There is far more to this subject than is, or can, be explored in an 80 minute play and as a result it feels like the brush strokes are too broad.

Social housing or rather the rise and fall of the post-war council estates comes under the spotlight in a new, devised, piece Trap Street at the New Diorama theatre but before I go on with my thoughts, I feel I should explain my background.

Trap street New diorama
Danusia Samal, Amelda Brown and Hamish MacDougall in Trap Street, New Diorama

I've spent the last 20 years as a journalist writing about development and regeneration so estates renewal and property is familiar territory and has undoubtedly influenced where my interest in the piece lies - and also my frustrations.

Trap Street - a reference to the fake streets added to maps by cartographers so as to protect copyright - focuses on one family to chart the history of an estate and generate social commentary.

It jumps back and forth in time from when Valerie (Amelda Brown) rents a brand new flat on the estate with her two young children - Andrea (Danusia Samal/Amelda Brown) and Graham (Hamish MacDougall) - through to the estate's decline and proposed demolition, by which time Andrea owns the flat.

At first life on the estate is full of promise, a sense of community with residents associations and organisations and people looking out for each other but gradually apathy sets in, cracks in the community appear and the sense of pride begins to disappear.

Rubbish, graffiti, crime and poor maintenance colour the years leading up to plans to demolish and replace with new housing, a mixture of private and social.

Andrea is offered a price for her flat which is a fraction of what it would cost to buy in the new development.

The decline of social housing and estates in particular, is a really meaty and complex topic that takes in everything from politics and capitalism to home-ownership, planning and architecture and is therefore ripe for examination and commentary.

But equally this is where there are problems.

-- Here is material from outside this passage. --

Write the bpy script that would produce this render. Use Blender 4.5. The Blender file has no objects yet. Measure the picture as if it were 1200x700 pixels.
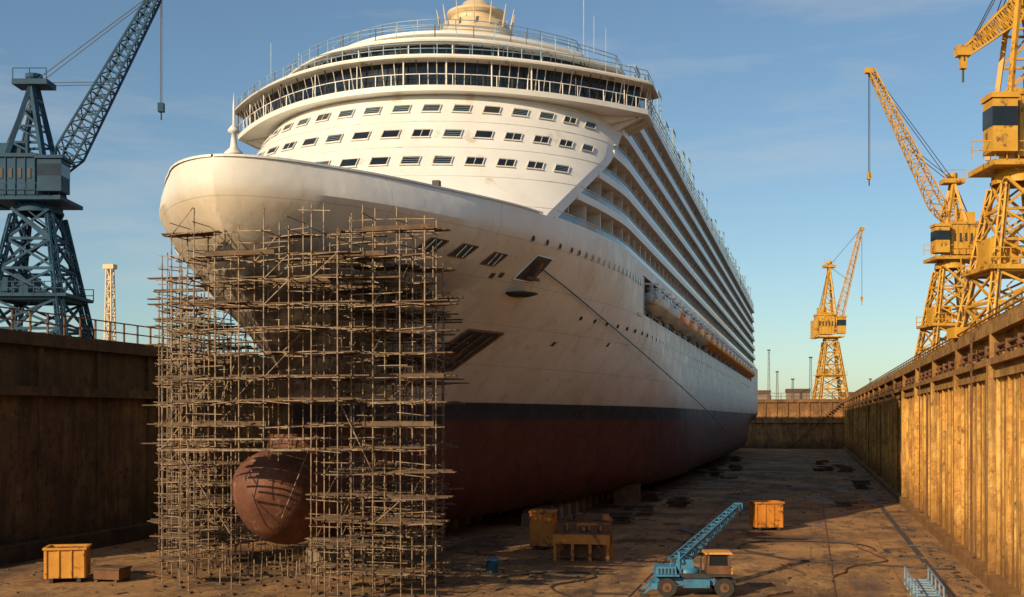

Trap Street picks the easy targets - developers looking to make a profit, for example - but what about council funding cuts, right to buy and the debate about pepper-potting vs class division.

Why did the promise and vision of the new estates, that enthusiasm, community and sense of pride wane?

There is far more to this subject than is or can be explored in an 80 minute play and as a result it feels like the brush strokes are too broad. (There is an interesting, long-read piece from The Guardian which highlights many of the issues surrounding estates and estates renewal.)

Was this a family/personal drama or an exploration of social housing concepts in the past 60 years? Sadly the drama - family tensions between mother and daughter - felt superfluous to the overall narrative and there was much that was left unexplored.

This conclusion is nothing to do with the performances or the way the piece is actually devised.

There was an interesting inventiveness - the way 1970s documentaries were recreated, for example - and I particularly enjoyed Amelda Brown's performance as both mother and then grown up daughter fighting for her flat. And for that Trap Street deserves praise.

However, while it has spurred me into wider reading around the topic, I could help feeling slightly unsatisfied that more hadn't been addressed directly in the piece.

Trap Street is at the New Diorama until March 31 and is 80 minutes without an interval.